Może to właśnie miłość
Jeśli tak jak ja marzysz czasem o ucieczce na słoneczne plaże, o szumie fal i powiewie wiatru na brzegu oceanu, „Może to właśnie miłość” Lilly Lucas to książka, która zabierze Cię tam w kilka chwil. Wakacyjny vibe, tenisowe pasje i nuta romantyzmu – wszystko, czego potrzeba, żeby odpłynąć myślami w cieplejsze klimaty.
O czym jest książka?
Poznajemy Louisę Herzog-Riggs – młodą, ambitną tenisistkę, której świat wali się w jednej chwili po kontuzji. Zawieszona na rok, wyjeżdża na Hawaje, by pod opieką matki chrzestnej odzyskać formę. Brzmi jak plan? Otóż nie do końca. Już pierwszego dnia Lou traci przytomność na plaży i budzi się… na kanapie przystojnego surfera Vince’a Greenfielda. Od tego momentu zaczyna się historia pełna ciepła, uroczych dialogów i nieoczywistych relacji.
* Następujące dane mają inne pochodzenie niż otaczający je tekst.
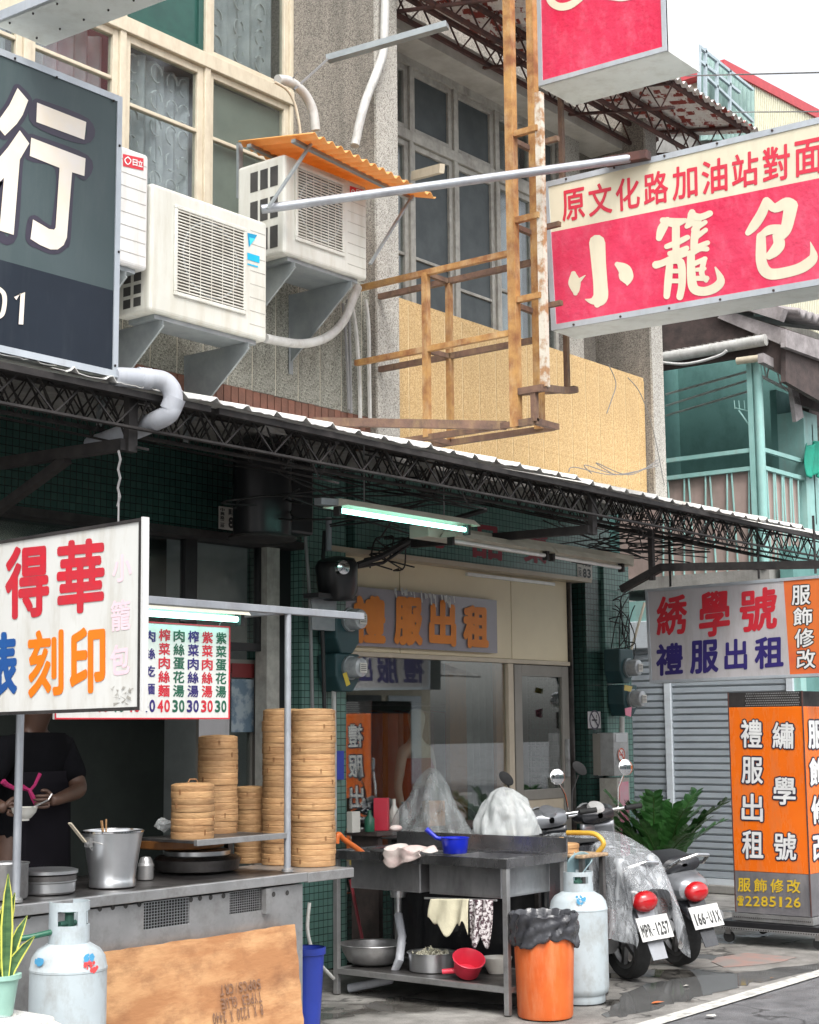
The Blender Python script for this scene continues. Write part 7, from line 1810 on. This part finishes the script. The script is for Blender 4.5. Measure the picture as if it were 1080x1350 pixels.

Sielankowy klimat wyspy miesza się z wyzwaniami, zarówno sportowymi, jak i emocjonalnymi. Louisa i Vince szybko łapią nić porozumienia, ale każde z nich ma swoje sekrety i własne plany na przyszłość. Ona – kariera w Niemczech. On – życie w zgodzie z hawajskim luzem. Czy znajdą wspólną drogę?
Moja opinia i przemyślenia
Przyznaję bez bicia, że bałam się trochę nudy. Pierwsze rozdziały, choć ładnie napisane, to taki długi wstęp, gdzie niewiele się dzieje. Trochę jak rozgrzewka przed prawdziwym meczem. Jednak kiedy akcja rusza, robi się naprawdę świetnie! Relacja Louisy i Vince’a rozwija się naturalnie, bez sztucznych dramatów i nieporozumień na siłę.
Bardzo polubiłam bohaterów. Louisa to przykład pozytywnej, zdeterminowanej postaci, której kibicujesz od pierwszej strony. Vince to typowy chłopak z sąsiedztwa, ale z własnymi tajemnicami. Idealne połączenie! Bardzo ładnie ujęte zostało też tło powieści. Hawaje są opisane tak plastycznie, że niemal czułam ciepło piasku pod stopami. Podobało mi się też to, że autorka nie poszła w banał – jest romantycznie, ale bez przesady. Czuć, że to historia o dwójce ludzi, którzy szukają swojego miejsca, a nie tylko kolejna wakacyjna miłostka.
Podsumowanie
„Może to właśnie miłość” to świetna lektura na ciepłe dni. Lekka, przyjemna, ciepła jak promienie słońca na plaży O’ahu. Idealna dla tych, którzy szukają pozytywnej historii o marzeniach, pasji i uczuciach, które rodzą się w najbardziej nieoczekiwanych momentach. Jeśli masz ochotę na książkę, która poprawi Ci humor i przeniesie na drugą stronę globu – sięgaj śmiało. Lou i Vince czekają!
Egzemplarz recenzencki otrzymałam od wydawcy.
Przeczytaj również:
Joanna - Pisane z uśmiechem
Od czasu do czasu lubię sięgać po takie historie. A te nadmorskie mają dla mnie wiele uroku 😍
Klaudia
Widzę tytuł i już wiem, że z chęcią bym przeczytała. Twoja recenzja tylko bardziej mnie do tego przekonuje!
Malwina
Lubię takie lekkie historię. Na pewno przeczytam 🙂
Bookendorfina Izabela Pycio
Bardzo lubię przenosić się za pośrednictwem książek w wybrane klimaty, kiedy, chociaż na chwilę, poczuję ciepło, albo wręcz odwrotnie pożądany chłód.
Ania
Lektura na ciepłe dni – wspaniale, zapowiada się przyjemnie 🙂
Anszpi
To książka dla mnie, takie historie lubię i miło mi się czyta
Honorata
Czasami warto dać się porwać takim lekkim i przyjemnym książkom. Sama sięgam po takie rzadko, bo wolę mroczne, ale nie powiem, to świetna odskocznia.
Izabela
To książka, która od razu wprowadza w wakacyjny nastrój! Hawaje, tenis, emocje i romantyzm – naprawdę przyjemna lektura na relaksujący wieczór. Lou i Vince to postacie, z którymi szybko się zaprzyjaźniasz, a ich historia rozwija się w sposób naturalny, bez zbędnego dramatu. Polecam wszystkim, którzy szukają książki, która zabierze ich na słoneczne plaże i pozwoli poczuć wakacyjny vibe.